A project log for analog.io - A full stack IoT platform

A full stack project dedicated to easily collecting, analyzing and sharing IoT sensor data.

luke-benoLuke Beno 09/17/2015 at 21:510 Comments

Being featured on the hackaday.com blog has been a great experience. Over the past 32 hours, about 80 people signed up for the site pushing the overall user count up to 500 people! When starting analog.io, I would have never expected it to grow to this level.

In reviewing the activity and talking with those who have contacted me, 2 Recurring bugs have been identified that may have hindered everyones first experience with the site. For that I'm sorry. First impressions are very important.

In the spirit of transparency and openness, I figured that I would share the bugs, my understanding on their root case, a recommended work around and what I plan to do to fix them.

Missing Stream Data:

The missing stream data bug occurs when a user selects a stream to view. Typically users find streams of interest from the index, click on the stream to view the data, the stream title and description loads but no data is showen. The image below is an example:

Root Cause: This bug is caused when the data.sparkfun.com server purges old data using the phant reaper module. analog.io keeps an independent record of this data in its database and does not identify that the stream is no longer valid.

Work around: Right now the only work around is to look to a different stream to see the data.

Fix: A feature is planned for analog.io to scan through all stream records and verify that data is still available. The scan may also score the streams based on their last update and provide a rank. This will ensure that the best quality streams are shown first in the index.

In the interim, I have added a manual function that I can selectively hide streams that are no longer valid.

The notch bug:

The notch bug appears as a vertical line at the beginning of the time series plot as shown below. Due to this "notch" the vertical scale of the chart is adjusted to cover all data. This scale change often compresses the meaningful data such that it looks close to a flat horizontal line.

Root Cause: Data requested from the backend server is delivered in CSV format, the application then parses this CSV file into floating point number data that is used by the highcharts library.

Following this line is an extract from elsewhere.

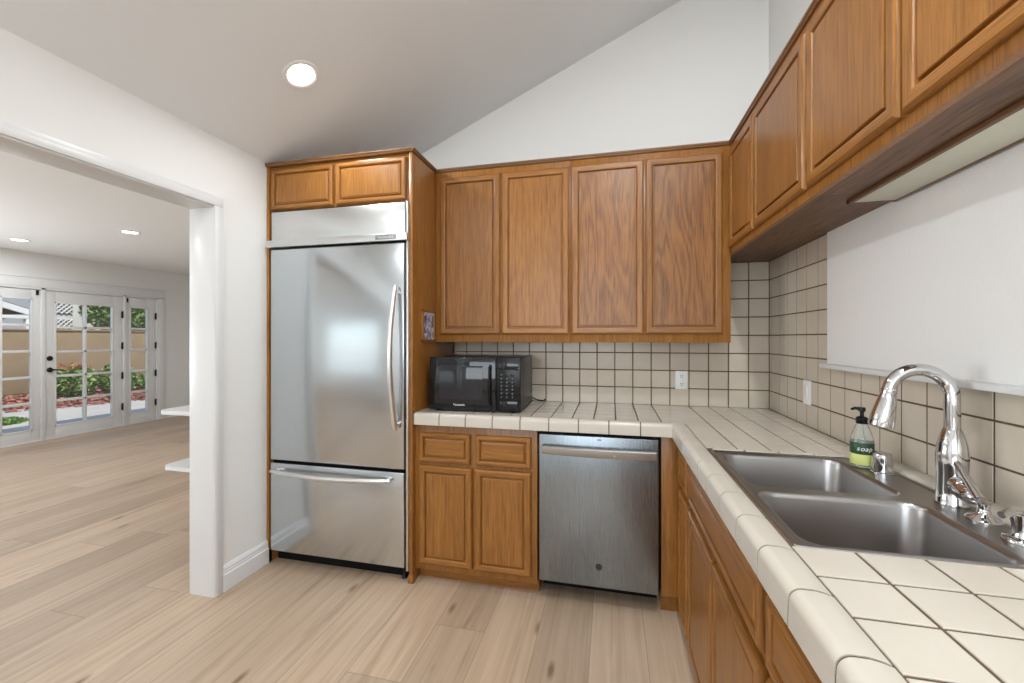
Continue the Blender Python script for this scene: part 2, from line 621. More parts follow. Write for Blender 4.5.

If the parser discovers a non numeric value in the CSV file, it automatically gives it a placeholder value of 0. Since the CSV file contains a header line, the first parsed value always resolves to non-numeric and results in a 0.

Work around: One way to work around this issue is to adjust the horizontal window of the plot as demonstrated in the image below

Fix: The fix is to change the parser such that it ignores trying to parse the header row.


Thanks to everyone who joined, bugs are part of the development process and I'm very happy to hear about them for users and fix the as soon as practically possible.